Friday 8 August 2014

If TV Detectives were Ministers of Religion

You know the sorts of vicars you're gonna get in crime series. They're nearly always creepy, or victims. Or, in Midsomer, both.

But what if it hadn't been murder that captured everybody's imagination the last hundred years? What if it had been pastoral matters? What if, instead of solving tricky crimes, the thing everybody wanted to know was how the curate dealt with a tricky question at confirmation class? What would that be like?

Reverend Morse

Hard-drinking Fr Endeavour sends his willing curate Fr Robbie out to do all the day-to-day ministry.
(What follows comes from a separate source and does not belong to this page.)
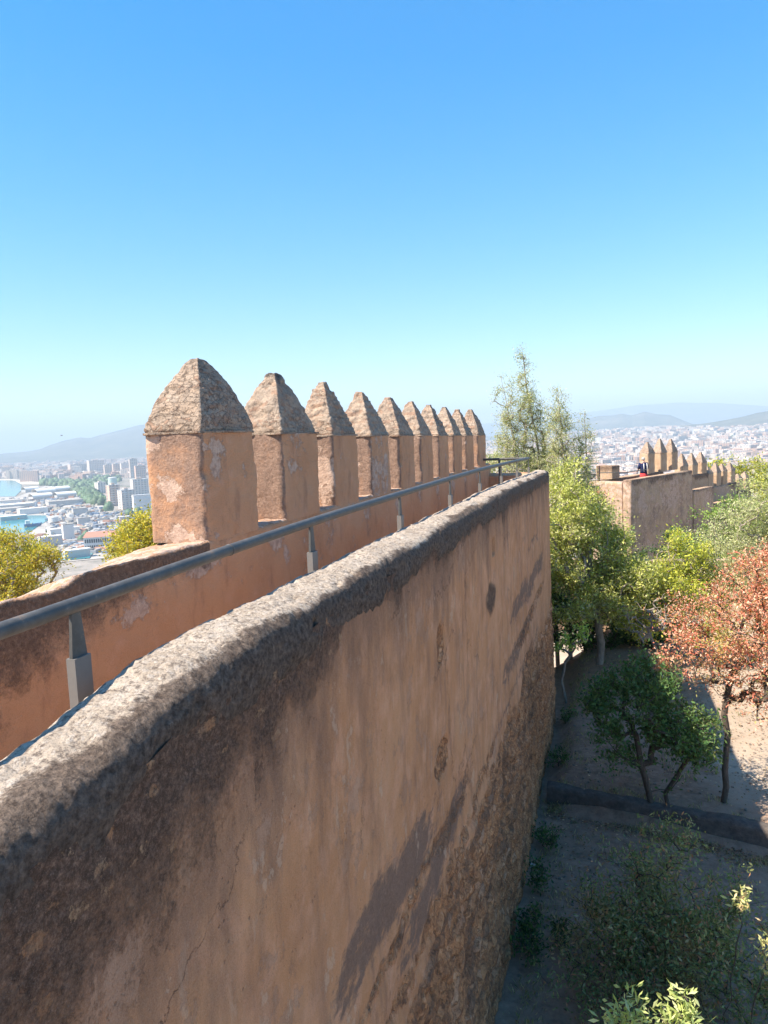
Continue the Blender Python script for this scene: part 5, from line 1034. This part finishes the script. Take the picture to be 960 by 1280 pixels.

A succession of attractive middle-aged women join the church, but Reverend Morse, an allegedly confirmed bachelor but not like the people at St Gabriel's down the road, always ends up burying them.
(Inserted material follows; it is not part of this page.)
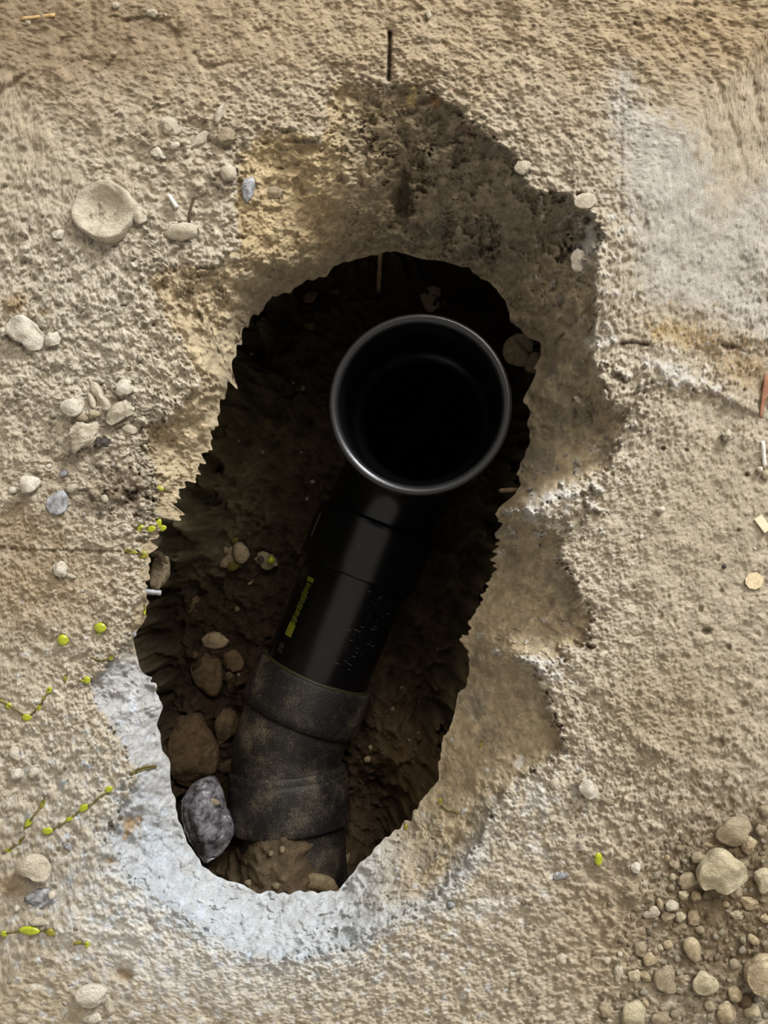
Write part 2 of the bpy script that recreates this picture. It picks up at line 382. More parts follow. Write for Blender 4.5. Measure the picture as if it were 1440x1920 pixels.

The Right Reverend Strange, Fr Endeavour's bishop, constantly criticises his unconventional liturgies, but Morse doesn't care. He's normally drunk or listening to Requiems late at night.

Fr Lewis

After Morse's death, Fr Robert has his own parish. An old-school liberal himself, he gets confused when his new curate turns out to believe in God.

Reverend Cagney and the Venerable Lacey

When Christine "comes out", she realises she'll have to join the Episcopalians. Still, it means she can get ordained.

Midsomer Vicars

Due to some seriously nepotistic patronage, there's always been a Reverend Barnaby at Midsomer St Mary. The current one has to compete for parishioners with nine New Age cults, wife-swapping and the Pony Club. But why are all the police officers either creepy or dying?

Saint Sweeney's

Fr Regan and his Parish Evangelist, George, have a rough and ready way with the local sinners. They bash them against walls until they promise to come to church on Sunday.

The Deacons of Hazard

Two good ol' boy Texan priests are into guns, cars, girls and the suppression of anything that looks a bit gay. Daisy's short cotter is always guaranteed to raise Church Warden Hogg's liturgical temperature.

Rev Brenda

A motherly Self-supporting Minister gets everyone to confess in the end.

Sherlock's Chapel

As the series opens, Sherlock is deducing, from the rope fibres on her blouse, the smell of specialist oil and the grass stains on her skirt, that the organist is having an affair with the bell-tower captain.

Revd Homes is a brilliant Bible preacher, but lives in constant awe of his clever brother, Moltmann. After an argument over who has the better reredos, both Sherlock and Fr Moriarty fall off the church roof. Miraculously, Sherlock's back to lead the following Sunday's service.

The Professional Priests

Bishop Hudson wonders whether he should remove the licences of Fr Bodie and Fr Doyle.

Preach to Me

Fr Cal Lightman's uncanny knowledge of psychology makes him a brilliant preacher.

But the suspicion that he'll go to any lengths to get a conversion means nobody ever quite trusts him.

Endeavour the Ordinand

The young Morse doesn't get thrown out of Oxford after all, but develops a deep love for the High-Church tradition of Beaufort College Chapel.

Sister Starsky and Mother Superior Hutch

The hip nuns with the speedy car race around town saving souls, serving the poor and telling Huggy Bear he's going to Hell.

The Police Officer of Dibley

PC Geraldine is the first female constable in the village. The Police Complaints Commission is full of amusing and lovable idiots.